▶ **What is expected**:
Spot every line with the word "objects" and return it.

▶ **Data listing**:
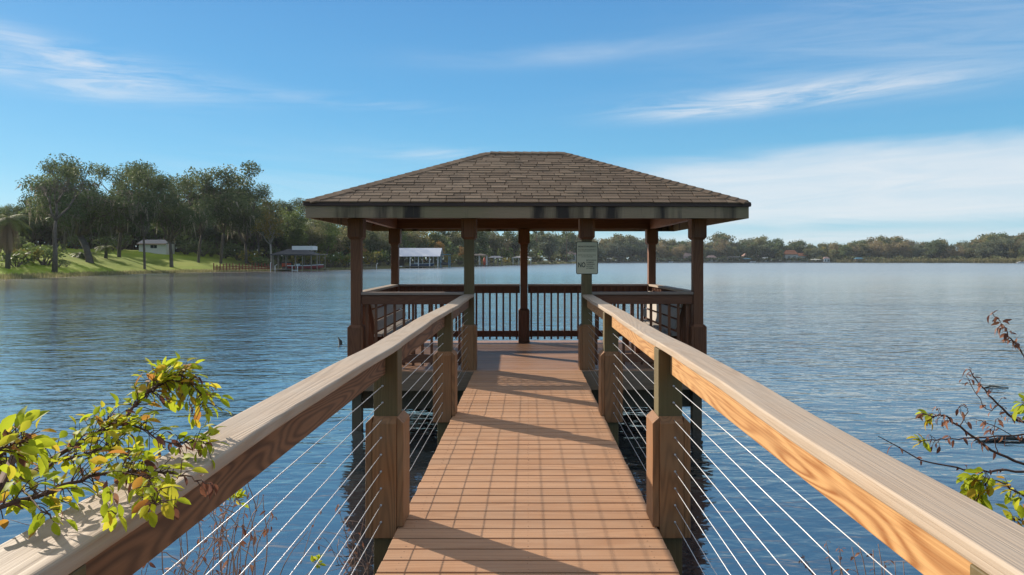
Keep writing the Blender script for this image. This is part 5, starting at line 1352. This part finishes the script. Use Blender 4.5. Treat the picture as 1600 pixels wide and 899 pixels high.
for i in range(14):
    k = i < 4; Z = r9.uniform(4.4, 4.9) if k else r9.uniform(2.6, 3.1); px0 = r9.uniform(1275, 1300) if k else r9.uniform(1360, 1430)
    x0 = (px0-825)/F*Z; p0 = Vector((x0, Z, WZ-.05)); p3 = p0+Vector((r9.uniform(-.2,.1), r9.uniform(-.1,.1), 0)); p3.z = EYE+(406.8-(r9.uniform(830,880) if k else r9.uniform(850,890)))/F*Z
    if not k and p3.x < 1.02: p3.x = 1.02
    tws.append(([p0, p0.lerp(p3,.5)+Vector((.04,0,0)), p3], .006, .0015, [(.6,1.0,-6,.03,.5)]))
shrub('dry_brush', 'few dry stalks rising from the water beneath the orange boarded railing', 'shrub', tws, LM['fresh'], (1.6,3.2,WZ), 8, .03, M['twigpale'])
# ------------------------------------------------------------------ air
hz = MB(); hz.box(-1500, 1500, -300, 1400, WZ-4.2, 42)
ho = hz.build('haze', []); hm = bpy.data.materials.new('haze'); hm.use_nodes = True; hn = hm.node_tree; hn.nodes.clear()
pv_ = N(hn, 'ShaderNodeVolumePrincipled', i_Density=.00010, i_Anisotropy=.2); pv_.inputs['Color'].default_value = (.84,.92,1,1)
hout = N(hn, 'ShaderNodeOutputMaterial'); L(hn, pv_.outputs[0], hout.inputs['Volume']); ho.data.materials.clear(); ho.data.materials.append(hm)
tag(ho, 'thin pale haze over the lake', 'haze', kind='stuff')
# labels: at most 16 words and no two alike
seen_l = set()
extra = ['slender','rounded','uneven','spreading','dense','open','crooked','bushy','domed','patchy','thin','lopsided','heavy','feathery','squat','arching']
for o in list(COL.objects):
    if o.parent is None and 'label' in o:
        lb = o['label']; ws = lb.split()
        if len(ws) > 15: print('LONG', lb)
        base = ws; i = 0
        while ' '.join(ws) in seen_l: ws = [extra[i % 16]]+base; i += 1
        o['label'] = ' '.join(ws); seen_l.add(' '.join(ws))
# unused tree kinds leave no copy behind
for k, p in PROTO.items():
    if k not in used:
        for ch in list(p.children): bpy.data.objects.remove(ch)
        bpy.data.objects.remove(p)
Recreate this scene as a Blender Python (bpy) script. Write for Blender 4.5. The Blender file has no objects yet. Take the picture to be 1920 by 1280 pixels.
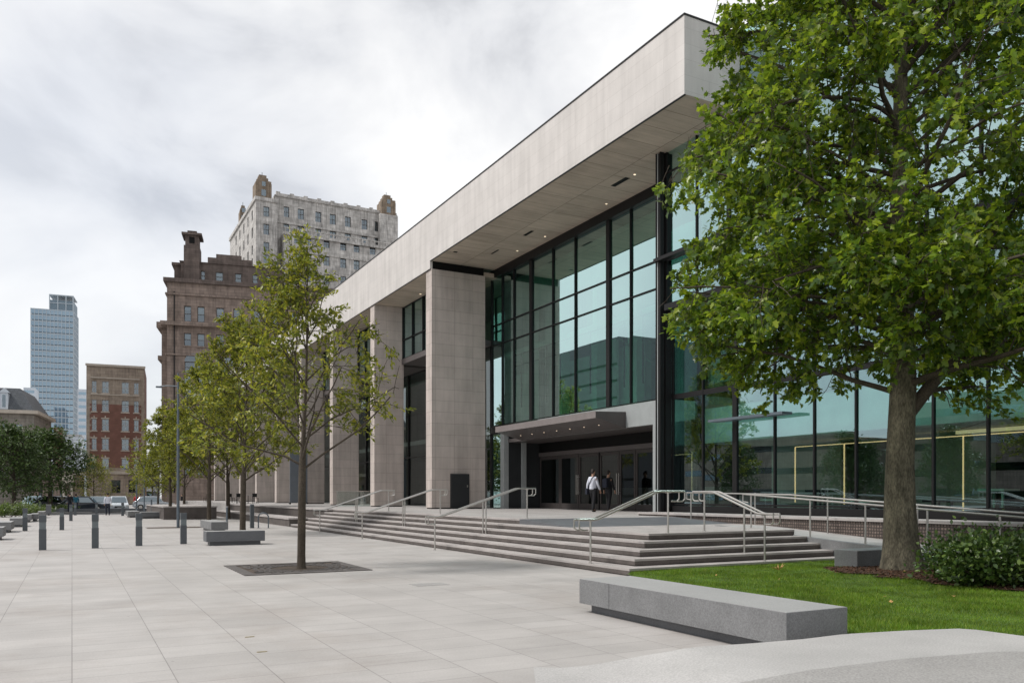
--
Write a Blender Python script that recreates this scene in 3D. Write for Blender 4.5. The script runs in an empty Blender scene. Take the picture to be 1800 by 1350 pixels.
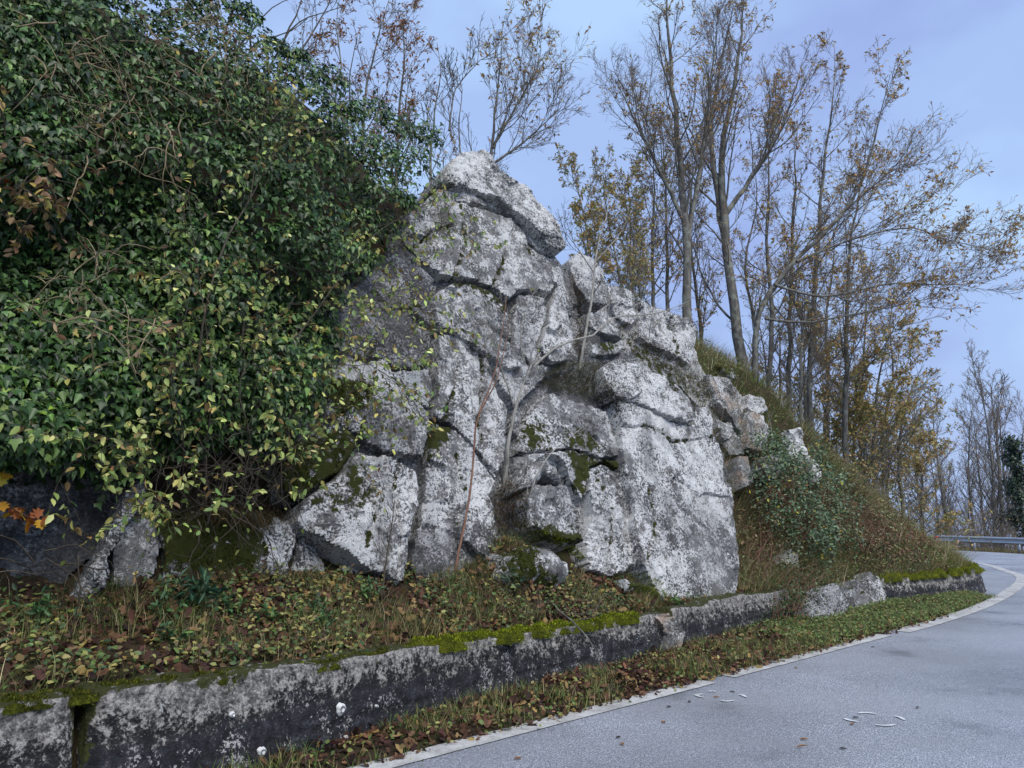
* * *
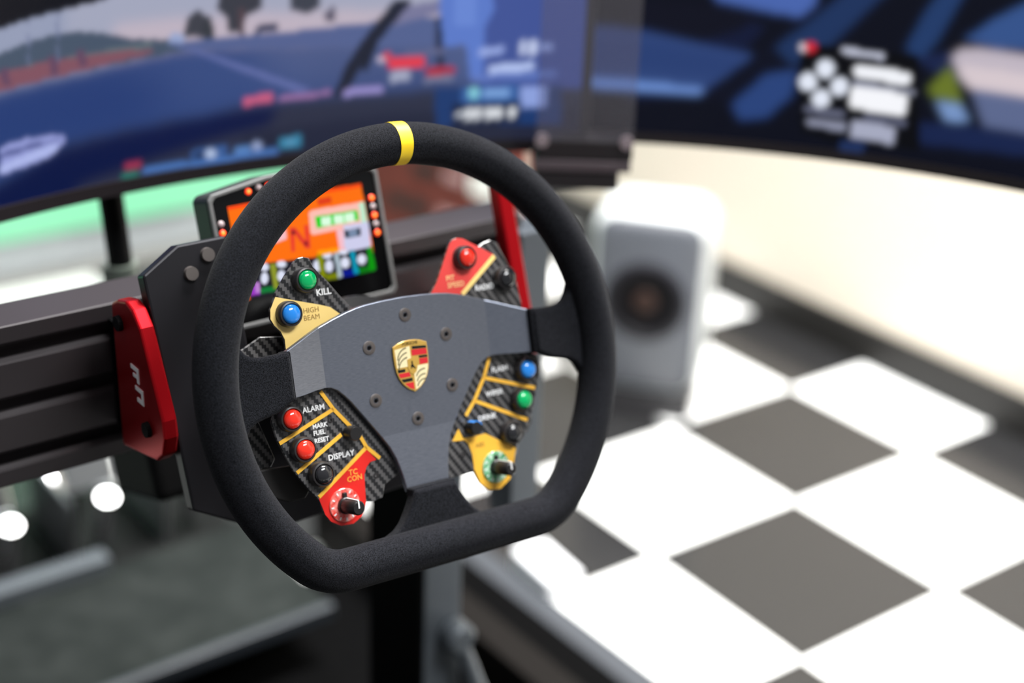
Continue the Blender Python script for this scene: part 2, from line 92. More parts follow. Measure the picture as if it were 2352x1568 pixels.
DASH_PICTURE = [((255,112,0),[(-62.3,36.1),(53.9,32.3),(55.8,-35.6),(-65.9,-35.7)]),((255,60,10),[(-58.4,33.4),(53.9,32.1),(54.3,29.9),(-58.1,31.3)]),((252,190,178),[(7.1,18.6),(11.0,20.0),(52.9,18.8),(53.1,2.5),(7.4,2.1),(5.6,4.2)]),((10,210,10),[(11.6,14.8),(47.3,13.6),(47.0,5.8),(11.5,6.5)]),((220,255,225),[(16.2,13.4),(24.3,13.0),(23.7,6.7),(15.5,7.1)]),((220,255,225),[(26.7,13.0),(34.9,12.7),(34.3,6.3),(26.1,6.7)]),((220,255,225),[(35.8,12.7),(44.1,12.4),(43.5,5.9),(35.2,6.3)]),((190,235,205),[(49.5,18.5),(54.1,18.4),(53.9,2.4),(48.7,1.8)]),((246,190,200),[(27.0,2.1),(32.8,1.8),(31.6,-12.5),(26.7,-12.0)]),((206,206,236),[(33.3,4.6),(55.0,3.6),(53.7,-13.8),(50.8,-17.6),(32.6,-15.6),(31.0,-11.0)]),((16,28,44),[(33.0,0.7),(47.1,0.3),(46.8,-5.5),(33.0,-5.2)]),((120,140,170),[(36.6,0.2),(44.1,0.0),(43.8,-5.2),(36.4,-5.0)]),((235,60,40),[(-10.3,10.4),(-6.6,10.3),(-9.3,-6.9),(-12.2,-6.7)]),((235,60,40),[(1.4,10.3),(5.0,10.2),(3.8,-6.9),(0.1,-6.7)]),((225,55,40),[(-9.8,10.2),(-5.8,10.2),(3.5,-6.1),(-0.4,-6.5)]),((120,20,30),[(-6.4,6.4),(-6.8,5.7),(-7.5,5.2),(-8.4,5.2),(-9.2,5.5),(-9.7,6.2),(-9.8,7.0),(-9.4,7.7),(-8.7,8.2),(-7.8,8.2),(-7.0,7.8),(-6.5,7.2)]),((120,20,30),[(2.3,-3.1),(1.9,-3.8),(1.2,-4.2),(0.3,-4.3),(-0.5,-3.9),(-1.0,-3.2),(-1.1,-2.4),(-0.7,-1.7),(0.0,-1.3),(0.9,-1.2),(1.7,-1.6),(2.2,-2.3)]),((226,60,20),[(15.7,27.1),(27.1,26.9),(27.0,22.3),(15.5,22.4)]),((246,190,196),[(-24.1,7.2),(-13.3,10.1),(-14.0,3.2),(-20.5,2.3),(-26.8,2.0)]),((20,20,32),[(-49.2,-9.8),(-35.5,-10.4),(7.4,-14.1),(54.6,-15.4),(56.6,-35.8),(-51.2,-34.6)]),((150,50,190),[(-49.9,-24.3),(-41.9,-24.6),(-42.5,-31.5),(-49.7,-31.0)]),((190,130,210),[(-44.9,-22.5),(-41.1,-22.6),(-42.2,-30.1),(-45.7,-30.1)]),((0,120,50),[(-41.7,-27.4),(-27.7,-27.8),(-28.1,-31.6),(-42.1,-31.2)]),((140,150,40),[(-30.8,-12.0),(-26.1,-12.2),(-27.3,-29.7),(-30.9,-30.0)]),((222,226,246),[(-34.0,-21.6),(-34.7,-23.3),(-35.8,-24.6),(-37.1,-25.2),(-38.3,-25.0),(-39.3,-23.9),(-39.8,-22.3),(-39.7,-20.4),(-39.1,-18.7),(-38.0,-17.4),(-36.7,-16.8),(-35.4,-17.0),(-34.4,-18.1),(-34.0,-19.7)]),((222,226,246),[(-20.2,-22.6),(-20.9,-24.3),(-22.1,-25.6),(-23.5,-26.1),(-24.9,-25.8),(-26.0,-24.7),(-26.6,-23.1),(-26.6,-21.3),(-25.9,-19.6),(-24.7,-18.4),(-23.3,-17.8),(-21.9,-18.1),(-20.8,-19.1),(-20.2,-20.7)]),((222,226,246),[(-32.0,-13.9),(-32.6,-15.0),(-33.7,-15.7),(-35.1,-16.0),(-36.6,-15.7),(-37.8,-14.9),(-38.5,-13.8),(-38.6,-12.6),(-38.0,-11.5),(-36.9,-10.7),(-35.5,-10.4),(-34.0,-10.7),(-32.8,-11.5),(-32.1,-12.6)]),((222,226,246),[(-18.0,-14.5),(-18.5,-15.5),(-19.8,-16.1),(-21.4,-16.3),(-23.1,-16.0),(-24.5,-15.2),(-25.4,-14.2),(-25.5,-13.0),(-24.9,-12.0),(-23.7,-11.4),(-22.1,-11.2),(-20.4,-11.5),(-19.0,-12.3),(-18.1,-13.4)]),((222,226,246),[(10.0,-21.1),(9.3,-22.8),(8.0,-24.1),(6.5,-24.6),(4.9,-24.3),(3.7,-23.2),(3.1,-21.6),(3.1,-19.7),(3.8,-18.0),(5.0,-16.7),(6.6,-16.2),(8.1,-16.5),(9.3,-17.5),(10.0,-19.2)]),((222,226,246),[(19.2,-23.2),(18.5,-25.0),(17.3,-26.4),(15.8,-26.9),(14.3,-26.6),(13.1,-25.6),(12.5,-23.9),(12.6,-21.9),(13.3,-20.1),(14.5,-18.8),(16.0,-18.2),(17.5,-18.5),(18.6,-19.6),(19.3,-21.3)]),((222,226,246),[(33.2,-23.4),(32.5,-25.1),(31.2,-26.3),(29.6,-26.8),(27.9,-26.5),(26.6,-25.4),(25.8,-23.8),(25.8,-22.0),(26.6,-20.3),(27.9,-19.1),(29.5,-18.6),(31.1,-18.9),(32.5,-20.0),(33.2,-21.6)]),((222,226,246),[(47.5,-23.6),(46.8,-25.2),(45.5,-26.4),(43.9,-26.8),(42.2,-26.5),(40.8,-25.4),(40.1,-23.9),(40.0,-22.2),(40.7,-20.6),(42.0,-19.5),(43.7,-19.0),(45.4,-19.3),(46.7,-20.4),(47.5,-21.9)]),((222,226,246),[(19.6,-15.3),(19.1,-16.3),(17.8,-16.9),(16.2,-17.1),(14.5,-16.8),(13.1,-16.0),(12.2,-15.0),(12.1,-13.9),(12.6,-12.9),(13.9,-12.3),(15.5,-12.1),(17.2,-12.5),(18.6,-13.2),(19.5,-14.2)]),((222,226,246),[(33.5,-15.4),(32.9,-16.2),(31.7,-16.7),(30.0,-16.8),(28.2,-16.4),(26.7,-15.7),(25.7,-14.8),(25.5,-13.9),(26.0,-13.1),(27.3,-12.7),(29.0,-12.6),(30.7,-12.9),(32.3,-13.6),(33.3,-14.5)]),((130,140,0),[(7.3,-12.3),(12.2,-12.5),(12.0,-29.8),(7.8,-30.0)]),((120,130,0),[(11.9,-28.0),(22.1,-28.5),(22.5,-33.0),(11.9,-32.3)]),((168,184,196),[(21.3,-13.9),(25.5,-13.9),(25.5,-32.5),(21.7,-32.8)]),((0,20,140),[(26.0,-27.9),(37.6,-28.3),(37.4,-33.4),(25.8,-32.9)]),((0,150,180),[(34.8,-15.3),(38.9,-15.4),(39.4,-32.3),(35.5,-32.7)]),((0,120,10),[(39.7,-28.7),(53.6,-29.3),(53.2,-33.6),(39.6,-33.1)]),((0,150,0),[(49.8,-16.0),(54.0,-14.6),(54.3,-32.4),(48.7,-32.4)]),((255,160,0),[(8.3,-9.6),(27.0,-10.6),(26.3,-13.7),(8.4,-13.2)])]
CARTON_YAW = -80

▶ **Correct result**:
for o in list(COL.objects):
        for ch in list(p.children): bpy.data.objects.remove(ch)
        bpy.data.objects.remove(p)
Recreate this scene as a Blender Python (bpy) script. Write for Blender 4.5. The Blender file has no objects yet. Take the picture to be 1920 by 1280 pixels.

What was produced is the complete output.